The TL;DR for the change is that we allow QueryRouter to set the active shard to None. This signals to the Pool::get method that we have no shard selected. The get method follows a no_shard_specified_behavior config to know how to route the query.
Original PR description
Ruby-pg library makes a startup query to SET client_encoding to ... if Encoding.default_internal value is set (Code). This query is troublesome because we cannot possibly attach a routing comment to it. PgCat, by default, will route that query to the default shard.
Everything is fine until shard 0 has issues, Clients will all be attempting to send this query to shard0 which increases the connection latency significantly for all clients, even those not interested in shard0
This PR introduces no_shard_specified_behavior that defines the behavior in case we have routing-by-comment enabled but we get a query without a comment. The allowed behaviors are
random: Picks a shard at random
random_healthy: Picks a shard at random favoring shards with the least number of recent connection/checkout errors
shard_<number>: e.g. shard_0, shard_4, etc. picks a specific shard, everytime
In order to achieve this, this PR introduces an error_count on the Address Object that tracks the number of errors since the last checkout and uses that metric to sort shards by error count before making a routing decision.
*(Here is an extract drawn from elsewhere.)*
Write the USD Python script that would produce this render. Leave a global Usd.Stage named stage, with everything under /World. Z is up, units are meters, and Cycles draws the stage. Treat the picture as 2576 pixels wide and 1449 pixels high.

I didn't want to use address stats to avoid introducing a routing dependency on internal stats (We might do that in the future but I prefer to avoid this for the time being.
I also made changes to the test environment to replace Ruby's TOML reader library, It appears to be abandoned and does not support mixed arrays (which we use in the config toml), and it also does not play nicely with single-quoted regular expressions. I opted for using yj which is a CLI tool that can convert from toml to JSON and back. So I refactor the tests to use that library.